Bunlar işin bir boyutu. Bir de başka bir boyutu var: Ne yapmaya çalışıyorlarsa sinsice yapıyorlar. Güya eleştirileri var ama sustular yıllarca. Pusuda beklediler, yüreklice müdahale etmediler. Bu kadar itiraz ediyordunuz  madem, neden AKP’nin kuvvetli olduğu zamanda değil de şimdi, tökezlerken dile getiriyorsunuz bu itirazları? Buradaki içten pazarlıklılığı halkın görmeyeceğini düşünüyorlar, yanılıyorlar.

Peki hiç mi oy alamayacak bu yeni partiler? Muhtemel ki alacak. Ne oranda oy alacağını şu an kestiremiyoruz ancak biliyoruz ki AKP'den, hatta bizzat Erdoğan'dan bıkan kesim bir çözüm arıyor. Bir ihtimal, bu çözümü Babacan'da bulabilirler. Ne de olsa hala tüm günahlarıyla güncel sağ siyasetin önemli bir figürü. Ama oy alma ihtimali olan kesim dar bir kesim: Sağdan bıkan ama vazgeçmeyenler ve hala liberal ekonomiden medet uman bir avuç seçkin.

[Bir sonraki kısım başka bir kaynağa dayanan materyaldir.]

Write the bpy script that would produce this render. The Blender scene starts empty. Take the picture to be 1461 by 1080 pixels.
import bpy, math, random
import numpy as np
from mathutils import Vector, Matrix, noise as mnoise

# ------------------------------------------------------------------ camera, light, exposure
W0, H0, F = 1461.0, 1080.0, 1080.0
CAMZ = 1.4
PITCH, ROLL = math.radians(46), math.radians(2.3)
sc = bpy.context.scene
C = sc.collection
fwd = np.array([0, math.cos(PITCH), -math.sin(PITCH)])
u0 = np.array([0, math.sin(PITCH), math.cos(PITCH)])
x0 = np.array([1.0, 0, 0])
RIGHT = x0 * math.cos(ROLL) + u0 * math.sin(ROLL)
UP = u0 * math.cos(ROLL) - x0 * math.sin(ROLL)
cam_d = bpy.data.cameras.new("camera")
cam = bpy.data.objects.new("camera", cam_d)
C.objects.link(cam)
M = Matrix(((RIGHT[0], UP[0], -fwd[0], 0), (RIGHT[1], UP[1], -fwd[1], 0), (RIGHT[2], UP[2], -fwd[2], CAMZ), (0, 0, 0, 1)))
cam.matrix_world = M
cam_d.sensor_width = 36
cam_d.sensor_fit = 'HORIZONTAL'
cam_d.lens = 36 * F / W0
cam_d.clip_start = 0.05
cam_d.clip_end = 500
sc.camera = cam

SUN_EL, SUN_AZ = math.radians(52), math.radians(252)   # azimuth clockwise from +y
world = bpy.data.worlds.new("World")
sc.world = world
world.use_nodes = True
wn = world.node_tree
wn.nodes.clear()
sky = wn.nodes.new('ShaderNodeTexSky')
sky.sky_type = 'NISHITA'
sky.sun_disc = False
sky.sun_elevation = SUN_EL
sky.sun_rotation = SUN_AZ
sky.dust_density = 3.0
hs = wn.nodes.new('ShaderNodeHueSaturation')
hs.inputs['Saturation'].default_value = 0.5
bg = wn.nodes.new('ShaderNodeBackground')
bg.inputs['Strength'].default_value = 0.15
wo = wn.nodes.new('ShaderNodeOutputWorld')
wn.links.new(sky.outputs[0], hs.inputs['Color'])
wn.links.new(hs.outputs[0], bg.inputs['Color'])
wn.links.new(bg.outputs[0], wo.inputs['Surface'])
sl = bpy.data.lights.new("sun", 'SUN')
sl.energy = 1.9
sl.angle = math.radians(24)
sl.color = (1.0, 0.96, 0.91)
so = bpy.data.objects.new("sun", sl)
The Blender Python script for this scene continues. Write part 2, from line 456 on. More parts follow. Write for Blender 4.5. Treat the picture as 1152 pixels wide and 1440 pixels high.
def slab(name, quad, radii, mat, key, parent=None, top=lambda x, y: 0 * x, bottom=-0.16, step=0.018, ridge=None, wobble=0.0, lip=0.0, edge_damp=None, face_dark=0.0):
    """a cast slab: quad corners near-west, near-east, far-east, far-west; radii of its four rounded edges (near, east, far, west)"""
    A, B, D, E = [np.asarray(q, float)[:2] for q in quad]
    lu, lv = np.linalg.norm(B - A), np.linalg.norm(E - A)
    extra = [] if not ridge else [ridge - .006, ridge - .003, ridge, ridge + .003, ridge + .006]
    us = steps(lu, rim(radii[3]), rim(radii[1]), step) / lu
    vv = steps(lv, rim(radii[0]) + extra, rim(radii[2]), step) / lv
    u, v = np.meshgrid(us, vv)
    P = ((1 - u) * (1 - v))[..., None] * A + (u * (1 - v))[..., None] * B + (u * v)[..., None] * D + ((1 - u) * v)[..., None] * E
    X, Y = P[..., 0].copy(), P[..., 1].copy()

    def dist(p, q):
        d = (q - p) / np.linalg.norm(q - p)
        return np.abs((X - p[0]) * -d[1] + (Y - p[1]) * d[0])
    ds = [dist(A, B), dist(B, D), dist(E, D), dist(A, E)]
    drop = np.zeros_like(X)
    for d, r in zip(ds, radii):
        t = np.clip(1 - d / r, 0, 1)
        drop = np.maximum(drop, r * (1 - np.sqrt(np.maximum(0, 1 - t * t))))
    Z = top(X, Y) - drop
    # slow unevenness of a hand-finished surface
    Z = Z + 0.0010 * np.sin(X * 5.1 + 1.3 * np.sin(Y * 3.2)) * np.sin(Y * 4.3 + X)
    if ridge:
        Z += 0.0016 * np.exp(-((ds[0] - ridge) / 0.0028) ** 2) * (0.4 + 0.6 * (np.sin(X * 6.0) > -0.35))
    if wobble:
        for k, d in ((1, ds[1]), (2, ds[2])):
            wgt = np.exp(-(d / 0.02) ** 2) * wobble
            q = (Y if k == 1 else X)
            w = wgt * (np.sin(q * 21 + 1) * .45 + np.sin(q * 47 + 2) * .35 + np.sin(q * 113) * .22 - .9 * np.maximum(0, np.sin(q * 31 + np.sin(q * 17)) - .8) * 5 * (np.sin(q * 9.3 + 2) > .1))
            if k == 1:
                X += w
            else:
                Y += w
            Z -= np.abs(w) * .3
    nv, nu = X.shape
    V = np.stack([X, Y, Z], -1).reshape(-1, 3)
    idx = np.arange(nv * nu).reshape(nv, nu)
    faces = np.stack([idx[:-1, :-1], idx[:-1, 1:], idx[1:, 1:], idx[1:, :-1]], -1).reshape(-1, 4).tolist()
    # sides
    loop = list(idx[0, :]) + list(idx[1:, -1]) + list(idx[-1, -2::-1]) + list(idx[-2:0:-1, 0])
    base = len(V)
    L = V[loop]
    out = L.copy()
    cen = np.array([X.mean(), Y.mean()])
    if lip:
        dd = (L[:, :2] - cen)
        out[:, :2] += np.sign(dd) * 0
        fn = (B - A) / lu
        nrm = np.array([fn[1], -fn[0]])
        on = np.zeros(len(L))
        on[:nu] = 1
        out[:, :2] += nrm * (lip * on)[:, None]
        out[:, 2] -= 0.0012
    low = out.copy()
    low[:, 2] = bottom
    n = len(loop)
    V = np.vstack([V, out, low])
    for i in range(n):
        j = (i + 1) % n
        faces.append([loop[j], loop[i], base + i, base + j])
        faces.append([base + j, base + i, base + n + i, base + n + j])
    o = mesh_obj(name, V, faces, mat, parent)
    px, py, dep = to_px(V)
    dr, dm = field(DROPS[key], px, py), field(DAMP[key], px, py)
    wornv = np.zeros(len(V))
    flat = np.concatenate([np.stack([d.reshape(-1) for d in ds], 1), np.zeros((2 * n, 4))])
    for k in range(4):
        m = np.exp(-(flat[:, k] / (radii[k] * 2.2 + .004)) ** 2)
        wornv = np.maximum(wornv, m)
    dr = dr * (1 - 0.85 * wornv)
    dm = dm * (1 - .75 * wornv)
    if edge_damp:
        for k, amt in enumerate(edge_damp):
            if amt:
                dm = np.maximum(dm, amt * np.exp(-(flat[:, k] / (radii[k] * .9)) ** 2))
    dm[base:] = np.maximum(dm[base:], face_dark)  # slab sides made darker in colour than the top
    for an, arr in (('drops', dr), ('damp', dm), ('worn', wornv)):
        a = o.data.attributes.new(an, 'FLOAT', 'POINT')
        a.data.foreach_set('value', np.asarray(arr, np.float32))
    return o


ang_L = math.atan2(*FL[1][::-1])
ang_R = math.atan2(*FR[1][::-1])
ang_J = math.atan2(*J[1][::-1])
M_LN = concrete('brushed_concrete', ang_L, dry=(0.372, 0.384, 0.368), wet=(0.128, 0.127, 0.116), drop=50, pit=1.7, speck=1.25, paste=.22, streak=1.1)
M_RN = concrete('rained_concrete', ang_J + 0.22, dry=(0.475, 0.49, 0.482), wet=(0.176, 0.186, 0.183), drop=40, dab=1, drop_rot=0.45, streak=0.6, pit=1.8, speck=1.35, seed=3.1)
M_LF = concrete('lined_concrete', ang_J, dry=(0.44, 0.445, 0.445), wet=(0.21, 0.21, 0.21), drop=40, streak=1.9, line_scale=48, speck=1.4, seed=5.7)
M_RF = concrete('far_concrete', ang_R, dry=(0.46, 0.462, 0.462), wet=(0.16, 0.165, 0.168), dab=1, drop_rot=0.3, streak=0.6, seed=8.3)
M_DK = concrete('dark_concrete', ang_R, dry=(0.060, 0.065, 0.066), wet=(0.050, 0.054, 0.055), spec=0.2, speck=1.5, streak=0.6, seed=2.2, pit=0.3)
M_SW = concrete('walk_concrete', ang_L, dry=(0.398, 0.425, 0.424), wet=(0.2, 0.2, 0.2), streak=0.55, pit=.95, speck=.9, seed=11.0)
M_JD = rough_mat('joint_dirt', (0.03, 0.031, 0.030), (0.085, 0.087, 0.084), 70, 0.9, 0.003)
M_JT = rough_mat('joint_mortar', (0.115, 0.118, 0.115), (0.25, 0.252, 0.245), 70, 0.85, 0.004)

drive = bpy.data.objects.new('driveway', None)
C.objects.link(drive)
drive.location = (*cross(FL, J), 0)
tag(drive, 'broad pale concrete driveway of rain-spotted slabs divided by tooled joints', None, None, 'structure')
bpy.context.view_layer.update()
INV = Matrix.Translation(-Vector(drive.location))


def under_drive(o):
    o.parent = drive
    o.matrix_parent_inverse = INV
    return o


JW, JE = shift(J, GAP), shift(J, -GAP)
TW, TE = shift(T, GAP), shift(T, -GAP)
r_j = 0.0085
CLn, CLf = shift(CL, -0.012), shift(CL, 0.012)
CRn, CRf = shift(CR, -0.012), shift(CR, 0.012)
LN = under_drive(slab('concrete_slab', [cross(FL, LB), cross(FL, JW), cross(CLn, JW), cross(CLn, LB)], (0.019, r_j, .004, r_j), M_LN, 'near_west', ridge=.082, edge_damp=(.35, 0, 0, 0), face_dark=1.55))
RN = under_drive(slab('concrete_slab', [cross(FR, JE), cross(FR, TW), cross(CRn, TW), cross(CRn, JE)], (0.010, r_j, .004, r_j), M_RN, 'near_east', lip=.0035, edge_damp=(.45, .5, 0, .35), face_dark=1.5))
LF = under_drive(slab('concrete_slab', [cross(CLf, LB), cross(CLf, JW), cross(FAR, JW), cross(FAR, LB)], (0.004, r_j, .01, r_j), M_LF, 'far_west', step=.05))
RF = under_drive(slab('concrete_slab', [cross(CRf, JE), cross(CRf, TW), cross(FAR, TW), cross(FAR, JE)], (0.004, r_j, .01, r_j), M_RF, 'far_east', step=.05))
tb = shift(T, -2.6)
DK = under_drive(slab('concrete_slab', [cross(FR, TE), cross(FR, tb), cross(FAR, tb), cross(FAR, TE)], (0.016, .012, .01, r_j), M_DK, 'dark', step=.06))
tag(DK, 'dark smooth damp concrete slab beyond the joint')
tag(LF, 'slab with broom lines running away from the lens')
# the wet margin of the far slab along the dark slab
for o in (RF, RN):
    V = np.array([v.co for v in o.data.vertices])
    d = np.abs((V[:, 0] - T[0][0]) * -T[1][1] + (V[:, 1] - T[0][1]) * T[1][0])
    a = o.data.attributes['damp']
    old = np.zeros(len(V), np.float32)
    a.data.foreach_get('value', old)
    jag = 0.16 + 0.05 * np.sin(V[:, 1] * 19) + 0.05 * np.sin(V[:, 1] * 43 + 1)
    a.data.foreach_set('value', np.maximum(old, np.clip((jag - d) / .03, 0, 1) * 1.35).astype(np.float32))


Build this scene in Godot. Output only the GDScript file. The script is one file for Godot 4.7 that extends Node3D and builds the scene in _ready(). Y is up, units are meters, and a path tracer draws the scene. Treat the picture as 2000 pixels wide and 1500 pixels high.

Halkımız büyük oranda yukarıda zikrettiğimiz gerçekleri görüyor ama hala Babacan’da umut görenleri de uyarmalıyız. Babacan temelde AKP'den, Erdoğan'dan farklı hiçbir şey söylemiyor. Ekonomiye baktıkları yer de aynı, halka reva gördükleri de. Yine emekçinin hakkını gasp edeceklerdir, yine ilk fırsatta çalıp çırpacaklardır. Tüm bunlar fırsatını bulmalarına bakar. Babacan açısından en iyi örneği de Tekel'dir. Tekel'de binlerce işçiyi patronun önüne savunmasız bir şekilde attı. Dilindeki demokrasi söylemleri yalandır. AKP de vaktiyle çok demokrattı(!)

Yine de AKP’nin ikiye, üçe bölünmesi ve bu bölünmelerinin de başarısız olması yüksek ihtimalini de göz önünde bulundurursak bu durum ülkede muhalafete ve demokrasi güçlerine yarayacaktır. Söylenemeyen çözümleri cesurca söyleyenlerin, bu çözüm için emek verenlerin süreçten kazançlı çıkması işten bile değil.